The pictures in Trinkhallen are not only technically excellent but are also unconventionally charming, a more elusive characteristic that not everyone ascribes to those same places in real life. This charm is often found in little details across the pictures: a couple of cheap deflated footballs (probably suitable only for a sporting emergency), a dispenser of PEZ candy, or the dueling standees of competing cigarette brands (a real mustached man exuding sex appeal against a Hanna-Barbera-ish cartoon of a man with a giant necktie). As such, the series is an example of how deadpan pictures, which appear to be objective records, can elicit a multiplicity of emotions, including a sense of kitsch, which puts them in dialogue with contemporaneous German Pop artists like Martin Kippenberger and Sigmar Polke.

The book’s design—landscape orientation, glossy paper, sans serif typography, and a repetitive layout—aligns with the aesthetics and conventions of the time during which Ronkholz made the work.

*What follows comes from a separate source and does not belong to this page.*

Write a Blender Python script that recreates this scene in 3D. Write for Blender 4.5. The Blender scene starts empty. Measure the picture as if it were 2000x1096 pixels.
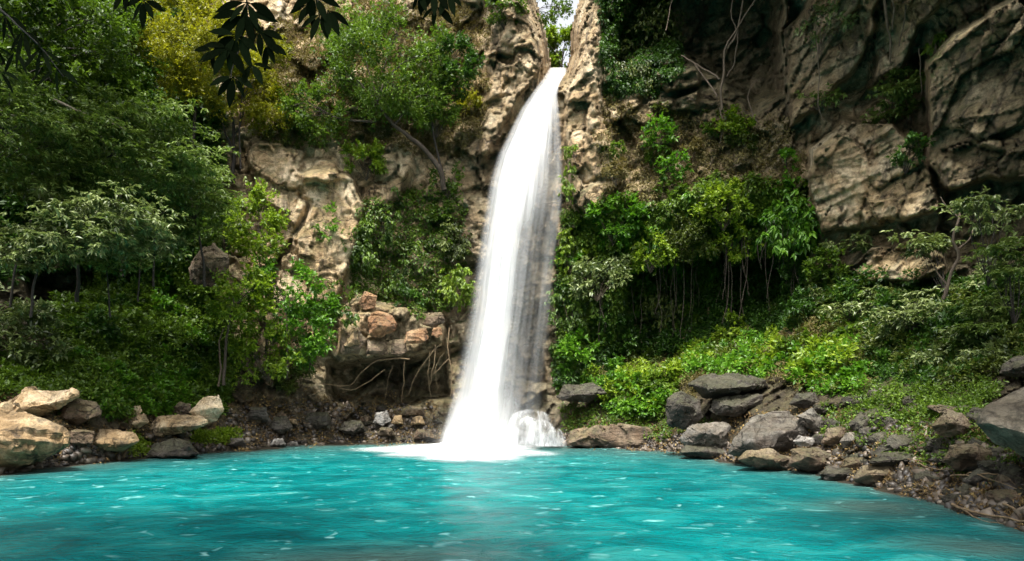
import bpy, bmesh, math, random
import numpy as np
from mathutils import Vector, Matrix

random.seed(7)
RNG = np.random.default_rng(11)
scene = bpy.context.scene
COL = scene.collection

# ------------------------------------------------------------------ camera geometry
# The camera stands two metres over the pool and looks level along +Y with a risen lens.
F, HZ, CAMH, CX = 1150.0, 790.0, 2.0, 1000.0


def W(px, py, Y):
    """A point of the photograph at the distance Y becomes a point of the place."""
    px, py, Y = np.asarray(px, float), np.asarray(py, float), np.asarray(Y, float)
    return np.stack(np.broadcast_arrays((px - CX) / F * Y, Y, CAMH + (HZ - py) / F * Y), -1)


# ------------------------------------------------------------------ noise
def _h(ix, iy, iz, seed):
    n = (ix.astype(np.int64) * 374761393 + iy.astype(np.int64) * 668265263 + iz.astype(np.int64) * 2147483647 + seed * 974634777) & 0xFFFFFFFF
    n = ((n ^ (n >> 13)) * 1274126177) & 0xFFFFFFFF
    n = ((n ^ (n >> 15)) * 2246822519) & 0xFFFFFFFF
    return ((n ^ (n >> 16)) & 0xFFFFFF) / float(0xFFFFFF)


def vnoise(p, seed=0):
    p = np.asarray(p, float)
    i = np.floor(p).astype(np.int64)
    f = p - i
    f = f * f * f * (f * (f * 6 - 15) + 10)
    out = 0
    for dx in (0, 1):
        wx = f[..., 0] if dx else 1 - f[..., 0]
        for dy in (0, 1):
            wy = f[..., 1] if dy else 1 - f[..., 1]
            for dz in (0, 1):
                wz = f[..., 2] if dz else 1 - f[..., 2]
                out = out + wx * wy * wz * _h(i[..., 0] + dx, i[..., 1] + dy, i[..., 2] + dz, seed)
    return out * 2 - 1


def fbm(p, octaves=4, seed=0, gain=0.5):
    p = np.asarray(p, float)
    a, s, out = 1.0, 0.0, 0
    for k in range(octaves):
        out = out + a * vnoise(p * (2.03 ** k) + 17.3 * k, seed + k)
        s += a
        a *= gain
    return out / s


def worley(p, seed=0, facet=False):
    p = np.asarray(p, float)
    vec = np.zeros(p.shape)
    i = np.floor(p).astype(np.int64)
    f1 = np.full(p.shape[:-1], 9.0)
    f2 = f1.copy()
    idn = np.zeros(p.shape[:-1])
    for dx in (-1, 0, 1):
        for dy in (-1, 0, 1):
            for dz in (-1, 0, 1):
                c = [i[..., 0] + dx, i[..., 1] + dy, i[..., 2] + dz]
                d = np.sqrt(sum((c[k] + _h(*c, seed + k) - p[..., k]) ** 2 for k in range(3)))
                near = d < f1
                f2 = np.where(near, f1, np.minimum(f2, d))
                f1 = np.where(near, d, f1)
                idn = np.where(near, _h(*c, seed + 9), idn)
                if facet:
                    tl = sum((_h(*c, seed + 11 + k) - 0.5) * (p[..., k] - c[k] - _h(*c, seed + k)) for k in range(3))
                    vec[..., 0] = np.where(near, tl, vec[..., 0])
    if facet:
        return f1, f2, idn, vec[..., 0]
    return f1, f2, idn


def sstep(x, a, b):
    t = np.clip((x - a) / (b - a), 0, 1)
    return t * t * (3 - 2 * t)


def poly_sd(px, py, poly):
    """Signed distance to a polygon, negative inside."""
    poly = np.asarray(poly, float)
    d = np.full(np.shape(px), 1e9)
    inside = np.zeros(np.shape(px), bool)
    n = len(poly)
    for k in range(n):
        ax, ay = poly[k]
        bx, by = poly[(k + 1) % n]
        ex, ey = bx - ax, by - ay
        t = np.clip(((px - ax) * ex + (py - ay) * ey) / (ex * ex + ey * ey + 1e-9), 0, 1)
        d = np.minimum(d, np.hypot(px - ax - t * ex, py - ay - t * ey))
        cond = ((ay > py) != (by > py)) & (px < ex * (py - ay) / (ey if abs(ey) > 1e-9 else 1e-9) + ax)
        inside ^= cond
    return np.where(inside, -d, d)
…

The book easily functions as a catalogue/archive of the series, an aim that explains the inclusion of lesser-known interior shots and a few color pictures. Typologies are also fascinating because they fall somewhere between art and science. This one in particular constitutes an abstract spatial chronicle of a formerly divided country. Still, at a distance of forty years, we cannot afford to just accept nostalgic power of Trinkhallen. Ronkholz’s images demand to be processed with sobriety, given Germany’s long history of political parties using tradition for ideological manipulation.